Итак, я пытался указать вам на то, что производящий или полезный класс находится в неравном положении в сравнении с непроизводящим, бесполезным классом, и что это извращает закон природы, который повелевает всем трудиться, чтобы жить. Я попытался доказать также, что это извращение — неизбежный результат того, что частным лицам дозволено считать средства, необходимые, чтобы сделать труд плодотворным, своей собственностью и злоупотреблять ими как орудиями принуждения, заставляя рабочего платить дань за возможность жить. Я призывал вас согласиться с нами, социалистами, что необходимо ликвидировать монополию, объединиться для ее ликвидации и для перестройки общества на основе свободного труда и уничтожения всех привилегий. Мне следует далее добавить, что трудящиеся классы примут только такую программу, которая не будет чинить препон уничтожению частной собственности на средства производства. Всякая иная программа бесчестна и лишь сбивает с толку, ибо она двулика, — причем один ее лик, обращенный к рабочему классу, говорит: «это — социализм или, уж во всяком случае, его начало» (что вовсе не соответствует истине), тогда как другой обращается к капиталисту: «это — не социализм, и если вы добьетесь, чтобы рабочие или хотя бы их часть его восприняли, это породило бы новый низший слой буржуазии, — своего рода буфер, который окажется одинаково близок и к привилегиям и к социализму и спасет вас, пусть даже и ненадолго».

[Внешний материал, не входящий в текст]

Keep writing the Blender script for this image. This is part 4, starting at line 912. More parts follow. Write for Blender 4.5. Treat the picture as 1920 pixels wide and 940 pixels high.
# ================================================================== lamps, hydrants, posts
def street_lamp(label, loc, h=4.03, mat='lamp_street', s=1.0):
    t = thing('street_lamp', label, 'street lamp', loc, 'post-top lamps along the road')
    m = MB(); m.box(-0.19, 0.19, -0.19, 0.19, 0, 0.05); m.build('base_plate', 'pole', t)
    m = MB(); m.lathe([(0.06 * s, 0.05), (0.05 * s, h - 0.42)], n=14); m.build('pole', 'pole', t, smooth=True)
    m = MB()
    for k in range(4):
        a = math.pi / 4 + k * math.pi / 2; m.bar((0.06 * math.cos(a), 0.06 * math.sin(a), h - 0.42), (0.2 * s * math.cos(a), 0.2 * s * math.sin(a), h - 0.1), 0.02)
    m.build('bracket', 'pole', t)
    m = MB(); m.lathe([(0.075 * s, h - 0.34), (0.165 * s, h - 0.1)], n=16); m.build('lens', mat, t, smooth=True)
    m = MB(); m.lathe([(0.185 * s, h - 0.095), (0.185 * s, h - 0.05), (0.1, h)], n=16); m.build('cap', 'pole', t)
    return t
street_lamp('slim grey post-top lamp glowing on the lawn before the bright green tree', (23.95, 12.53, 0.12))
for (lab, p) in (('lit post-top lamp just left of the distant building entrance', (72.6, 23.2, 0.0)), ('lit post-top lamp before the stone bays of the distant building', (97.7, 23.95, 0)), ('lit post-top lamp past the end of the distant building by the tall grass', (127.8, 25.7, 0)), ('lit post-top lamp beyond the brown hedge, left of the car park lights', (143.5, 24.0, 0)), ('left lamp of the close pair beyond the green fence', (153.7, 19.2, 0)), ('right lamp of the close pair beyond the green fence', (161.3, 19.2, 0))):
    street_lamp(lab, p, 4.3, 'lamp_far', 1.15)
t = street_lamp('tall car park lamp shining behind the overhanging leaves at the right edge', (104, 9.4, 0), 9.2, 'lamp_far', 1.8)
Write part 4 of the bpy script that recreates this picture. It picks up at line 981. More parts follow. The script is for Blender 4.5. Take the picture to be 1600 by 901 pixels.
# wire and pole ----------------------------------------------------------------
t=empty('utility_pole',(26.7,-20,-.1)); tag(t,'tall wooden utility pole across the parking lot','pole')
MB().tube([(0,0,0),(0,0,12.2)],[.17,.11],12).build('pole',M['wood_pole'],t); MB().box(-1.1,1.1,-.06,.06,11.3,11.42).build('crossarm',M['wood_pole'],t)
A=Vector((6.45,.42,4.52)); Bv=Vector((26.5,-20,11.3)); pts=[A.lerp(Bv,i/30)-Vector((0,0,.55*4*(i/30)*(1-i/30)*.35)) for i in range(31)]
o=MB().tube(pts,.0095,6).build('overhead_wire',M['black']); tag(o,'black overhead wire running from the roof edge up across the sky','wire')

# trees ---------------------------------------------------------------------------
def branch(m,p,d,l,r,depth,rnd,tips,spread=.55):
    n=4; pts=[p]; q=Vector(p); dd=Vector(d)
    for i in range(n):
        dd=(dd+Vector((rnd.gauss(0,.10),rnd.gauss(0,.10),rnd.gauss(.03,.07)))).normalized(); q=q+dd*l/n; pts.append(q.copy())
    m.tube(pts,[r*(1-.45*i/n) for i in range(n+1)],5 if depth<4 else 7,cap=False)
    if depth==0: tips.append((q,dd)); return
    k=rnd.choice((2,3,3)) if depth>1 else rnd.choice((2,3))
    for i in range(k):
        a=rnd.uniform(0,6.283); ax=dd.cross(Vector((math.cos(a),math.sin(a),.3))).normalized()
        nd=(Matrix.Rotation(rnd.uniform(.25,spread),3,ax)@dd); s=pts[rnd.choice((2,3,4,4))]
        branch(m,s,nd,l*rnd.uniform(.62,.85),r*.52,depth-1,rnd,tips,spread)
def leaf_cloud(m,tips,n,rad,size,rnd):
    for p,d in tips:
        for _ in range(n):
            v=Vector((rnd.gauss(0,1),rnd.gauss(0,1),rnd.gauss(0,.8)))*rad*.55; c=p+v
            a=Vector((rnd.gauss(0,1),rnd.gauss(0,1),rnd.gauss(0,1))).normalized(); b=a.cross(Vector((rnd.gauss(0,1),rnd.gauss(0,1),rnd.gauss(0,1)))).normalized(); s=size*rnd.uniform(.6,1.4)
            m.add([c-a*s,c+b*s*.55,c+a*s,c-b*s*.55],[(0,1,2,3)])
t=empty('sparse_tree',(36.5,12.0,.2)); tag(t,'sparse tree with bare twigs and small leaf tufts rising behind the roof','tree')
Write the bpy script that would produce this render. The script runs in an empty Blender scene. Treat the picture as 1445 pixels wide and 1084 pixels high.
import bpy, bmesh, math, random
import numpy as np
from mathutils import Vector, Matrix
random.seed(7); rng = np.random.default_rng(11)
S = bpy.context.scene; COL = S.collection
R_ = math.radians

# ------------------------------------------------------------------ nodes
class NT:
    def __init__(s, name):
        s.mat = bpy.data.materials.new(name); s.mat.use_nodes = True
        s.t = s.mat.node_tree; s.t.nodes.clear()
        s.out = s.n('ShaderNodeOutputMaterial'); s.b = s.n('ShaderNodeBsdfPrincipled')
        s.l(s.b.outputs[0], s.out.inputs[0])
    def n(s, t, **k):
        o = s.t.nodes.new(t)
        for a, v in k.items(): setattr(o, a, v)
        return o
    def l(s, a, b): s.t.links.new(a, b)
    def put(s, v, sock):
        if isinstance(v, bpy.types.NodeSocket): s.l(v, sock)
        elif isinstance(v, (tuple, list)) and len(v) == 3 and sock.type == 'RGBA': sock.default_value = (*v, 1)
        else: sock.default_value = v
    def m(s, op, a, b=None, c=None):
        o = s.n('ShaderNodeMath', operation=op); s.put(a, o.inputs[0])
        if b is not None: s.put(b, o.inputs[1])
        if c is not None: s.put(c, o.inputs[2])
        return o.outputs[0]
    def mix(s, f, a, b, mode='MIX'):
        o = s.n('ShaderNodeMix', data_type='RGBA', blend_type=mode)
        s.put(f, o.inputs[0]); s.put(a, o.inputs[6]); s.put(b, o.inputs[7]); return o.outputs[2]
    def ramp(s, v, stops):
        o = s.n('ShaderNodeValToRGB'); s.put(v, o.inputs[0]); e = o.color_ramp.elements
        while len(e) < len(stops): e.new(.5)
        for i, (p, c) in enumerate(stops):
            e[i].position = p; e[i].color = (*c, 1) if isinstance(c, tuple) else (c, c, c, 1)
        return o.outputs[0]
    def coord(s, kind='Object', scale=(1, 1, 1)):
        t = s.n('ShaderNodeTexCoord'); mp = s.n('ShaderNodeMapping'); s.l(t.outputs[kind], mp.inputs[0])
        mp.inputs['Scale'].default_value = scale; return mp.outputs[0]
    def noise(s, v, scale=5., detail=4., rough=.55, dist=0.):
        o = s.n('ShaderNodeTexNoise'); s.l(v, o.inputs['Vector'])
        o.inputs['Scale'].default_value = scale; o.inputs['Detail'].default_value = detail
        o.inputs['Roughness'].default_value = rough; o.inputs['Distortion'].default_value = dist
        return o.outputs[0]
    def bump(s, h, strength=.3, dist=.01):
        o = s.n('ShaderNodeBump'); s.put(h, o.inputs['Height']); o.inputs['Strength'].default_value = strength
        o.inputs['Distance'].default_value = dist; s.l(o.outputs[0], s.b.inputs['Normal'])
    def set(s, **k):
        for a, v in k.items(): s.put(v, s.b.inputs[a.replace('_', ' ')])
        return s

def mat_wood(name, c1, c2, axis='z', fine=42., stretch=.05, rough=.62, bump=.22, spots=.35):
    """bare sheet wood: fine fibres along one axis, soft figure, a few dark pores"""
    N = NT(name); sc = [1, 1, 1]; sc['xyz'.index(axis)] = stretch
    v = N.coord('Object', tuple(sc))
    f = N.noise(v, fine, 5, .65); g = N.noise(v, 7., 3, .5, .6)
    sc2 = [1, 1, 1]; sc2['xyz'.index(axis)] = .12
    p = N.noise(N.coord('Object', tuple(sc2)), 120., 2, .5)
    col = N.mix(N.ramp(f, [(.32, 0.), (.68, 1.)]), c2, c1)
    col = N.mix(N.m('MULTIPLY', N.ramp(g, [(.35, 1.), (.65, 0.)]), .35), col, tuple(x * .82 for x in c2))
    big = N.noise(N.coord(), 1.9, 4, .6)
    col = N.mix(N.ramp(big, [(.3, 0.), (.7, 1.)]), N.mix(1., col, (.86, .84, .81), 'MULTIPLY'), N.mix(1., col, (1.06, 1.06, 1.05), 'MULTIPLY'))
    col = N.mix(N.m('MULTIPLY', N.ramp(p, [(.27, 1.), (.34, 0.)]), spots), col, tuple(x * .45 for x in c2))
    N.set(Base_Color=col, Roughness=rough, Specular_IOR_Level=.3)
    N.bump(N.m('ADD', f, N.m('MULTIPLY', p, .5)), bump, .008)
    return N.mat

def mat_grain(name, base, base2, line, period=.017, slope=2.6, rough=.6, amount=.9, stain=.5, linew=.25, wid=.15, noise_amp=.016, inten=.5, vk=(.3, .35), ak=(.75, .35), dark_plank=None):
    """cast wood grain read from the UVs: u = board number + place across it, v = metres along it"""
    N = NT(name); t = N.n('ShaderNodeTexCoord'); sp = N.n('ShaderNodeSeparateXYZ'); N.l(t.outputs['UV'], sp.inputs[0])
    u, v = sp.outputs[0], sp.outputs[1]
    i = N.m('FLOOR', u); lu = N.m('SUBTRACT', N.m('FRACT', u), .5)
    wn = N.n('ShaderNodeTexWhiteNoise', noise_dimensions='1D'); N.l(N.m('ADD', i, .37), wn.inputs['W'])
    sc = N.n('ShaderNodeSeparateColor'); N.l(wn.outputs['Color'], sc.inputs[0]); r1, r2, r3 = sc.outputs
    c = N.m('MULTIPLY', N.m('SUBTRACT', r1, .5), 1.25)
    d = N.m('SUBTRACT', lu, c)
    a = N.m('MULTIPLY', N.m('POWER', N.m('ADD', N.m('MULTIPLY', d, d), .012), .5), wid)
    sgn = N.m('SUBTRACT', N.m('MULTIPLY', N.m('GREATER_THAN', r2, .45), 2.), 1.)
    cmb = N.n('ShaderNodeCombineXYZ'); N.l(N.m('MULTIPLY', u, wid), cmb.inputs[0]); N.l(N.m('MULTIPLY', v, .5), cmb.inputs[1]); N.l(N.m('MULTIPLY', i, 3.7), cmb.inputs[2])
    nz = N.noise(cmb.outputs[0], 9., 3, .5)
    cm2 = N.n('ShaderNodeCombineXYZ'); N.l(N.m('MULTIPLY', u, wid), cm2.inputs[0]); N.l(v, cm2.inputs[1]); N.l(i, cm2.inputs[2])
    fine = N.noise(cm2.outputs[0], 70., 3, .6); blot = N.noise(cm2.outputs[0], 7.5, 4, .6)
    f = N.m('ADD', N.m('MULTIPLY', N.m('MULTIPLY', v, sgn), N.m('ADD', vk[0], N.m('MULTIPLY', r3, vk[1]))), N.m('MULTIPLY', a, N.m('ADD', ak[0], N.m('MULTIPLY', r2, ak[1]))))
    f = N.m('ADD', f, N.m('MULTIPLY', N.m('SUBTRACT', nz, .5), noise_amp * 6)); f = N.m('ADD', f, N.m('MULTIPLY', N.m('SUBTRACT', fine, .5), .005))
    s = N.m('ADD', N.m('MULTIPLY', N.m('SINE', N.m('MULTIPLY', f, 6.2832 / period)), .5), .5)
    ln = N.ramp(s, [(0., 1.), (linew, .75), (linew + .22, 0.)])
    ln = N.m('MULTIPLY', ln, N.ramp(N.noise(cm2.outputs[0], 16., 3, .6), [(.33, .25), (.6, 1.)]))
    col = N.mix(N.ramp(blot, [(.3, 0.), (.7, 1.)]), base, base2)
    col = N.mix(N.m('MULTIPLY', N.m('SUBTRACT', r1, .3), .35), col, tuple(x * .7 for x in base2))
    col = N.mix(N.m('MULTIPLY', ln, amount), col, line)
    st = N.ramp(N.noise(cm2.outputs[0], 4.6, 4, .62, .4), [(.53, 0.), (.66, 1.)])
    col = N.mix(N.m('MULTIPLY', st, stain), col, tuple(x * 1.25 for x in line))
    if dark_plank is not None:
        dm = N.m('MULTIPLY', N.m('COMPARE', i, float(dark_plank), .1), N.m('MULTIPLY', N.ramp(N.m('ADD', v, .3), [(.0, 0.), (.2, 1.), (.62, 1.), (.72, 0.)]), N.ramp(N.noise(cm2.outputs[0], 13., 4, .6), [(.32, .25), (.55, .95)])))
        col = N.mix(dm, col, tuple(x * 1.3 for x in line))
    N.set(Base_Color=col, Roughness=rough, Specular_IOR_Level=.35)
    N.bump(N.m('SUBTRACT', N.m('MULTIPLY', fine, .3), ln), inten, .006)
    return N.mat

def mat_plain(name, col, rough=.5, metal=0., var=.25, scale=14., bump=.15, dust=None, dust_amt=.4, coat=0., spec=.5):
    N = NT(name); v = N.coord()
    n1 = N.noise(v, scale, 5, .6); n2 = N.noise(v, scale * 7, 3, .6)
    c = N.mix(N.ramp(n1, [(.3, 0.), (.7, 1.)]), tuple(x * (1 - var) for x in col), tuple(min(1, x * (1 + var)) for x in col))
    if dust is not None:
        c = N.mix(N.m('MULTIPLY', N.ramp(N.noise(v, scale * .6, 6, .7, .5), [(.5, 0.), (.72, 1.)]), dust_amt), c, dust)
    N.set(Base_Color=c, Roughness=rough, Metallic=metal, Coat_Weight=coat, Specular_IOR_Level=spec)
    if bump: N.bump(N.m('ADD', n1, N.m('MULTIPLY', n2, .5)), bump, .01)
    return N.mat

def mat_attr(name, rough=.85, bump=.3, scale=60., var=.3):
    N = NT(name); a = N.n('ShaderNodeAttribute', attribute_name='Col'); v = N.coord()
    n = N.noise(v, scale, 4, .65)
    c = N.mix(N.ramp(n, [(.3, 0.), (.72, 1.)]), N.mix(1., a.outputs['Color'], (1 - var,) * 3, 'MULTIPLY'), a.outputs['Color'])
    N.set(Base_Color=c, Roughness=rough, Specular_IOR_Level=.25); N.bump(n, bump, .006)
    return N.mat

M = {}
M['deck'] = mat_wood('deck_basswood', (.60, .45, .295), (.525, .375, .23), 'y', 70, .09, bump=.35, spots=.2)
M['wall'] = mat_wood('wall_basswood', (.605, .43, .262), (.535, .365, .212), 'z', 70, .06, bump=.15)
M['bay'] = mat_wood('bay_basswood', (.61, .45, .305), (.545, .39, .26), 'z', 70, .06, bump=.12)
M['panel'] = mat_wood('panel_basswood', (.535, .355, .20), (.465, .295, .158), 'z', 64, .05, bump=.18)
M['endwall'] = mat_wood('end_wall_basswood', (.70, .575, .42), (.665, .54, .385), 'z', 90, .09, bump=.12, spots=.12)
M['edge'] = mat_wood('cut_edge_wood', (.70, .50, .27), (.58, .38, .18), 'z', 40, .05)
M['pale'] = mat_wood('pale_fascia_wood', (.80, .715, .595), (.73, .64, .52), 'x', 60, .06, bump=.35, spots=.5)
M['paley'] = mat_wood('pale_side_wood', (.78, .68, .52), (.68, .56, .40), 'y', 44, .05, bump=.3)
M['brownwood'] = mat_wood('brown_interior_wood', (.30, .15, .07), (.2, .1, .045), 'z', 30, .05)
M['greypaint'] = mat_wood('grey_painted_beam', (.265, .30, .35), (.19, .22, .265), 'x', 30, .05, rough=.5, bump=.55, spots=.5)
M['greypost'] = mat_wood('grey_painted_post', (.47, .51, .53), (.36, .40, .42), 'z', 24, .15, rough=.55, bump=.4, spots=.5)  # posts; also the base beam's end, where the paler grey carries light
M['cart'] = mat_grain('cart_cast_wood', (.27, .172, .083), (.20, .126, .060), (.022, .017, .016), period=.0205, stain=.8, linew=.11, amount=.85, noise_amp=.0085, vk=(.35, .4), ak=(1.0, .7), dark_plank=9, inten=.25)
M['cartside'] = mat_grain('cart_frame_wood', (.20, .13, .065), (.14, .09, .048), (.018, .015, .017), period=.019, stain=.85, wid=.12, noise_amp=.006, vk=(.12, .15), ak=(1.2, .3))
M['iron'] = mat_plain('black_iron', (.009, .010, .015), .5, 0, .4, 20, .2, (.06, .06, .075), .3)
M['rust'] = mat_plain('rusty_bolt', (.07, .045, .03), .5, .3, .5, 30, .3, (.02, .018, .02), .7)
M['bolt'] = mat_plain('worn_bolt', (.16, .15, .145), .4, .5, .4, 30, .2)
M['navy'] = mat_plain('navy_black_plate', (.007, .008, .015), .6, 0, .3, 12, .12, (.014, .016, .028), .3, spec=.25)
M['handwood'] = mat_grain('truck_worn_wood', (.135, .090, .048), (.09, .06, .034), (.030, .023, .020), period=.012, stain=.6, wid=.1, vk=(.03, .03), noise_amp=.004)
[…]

Но истинную программу, предполагающую ликвидацию привилегий, мы приемлем, ибо она должна привести и действительно приведет к полному социализму. Она вырвет у капиталистического дракона зубы и сделает возможным общество равенства — такое общество, в котором мы будем жить не среди врагов и, в сущности, в условиях военного перемирия, а среди друзей и соседей, с которыми мы иногда из-за наших страстей или по глупости можем ссориться, но интересы которых на самом деле никогда не смогут быть противопоставлены нашим собственным.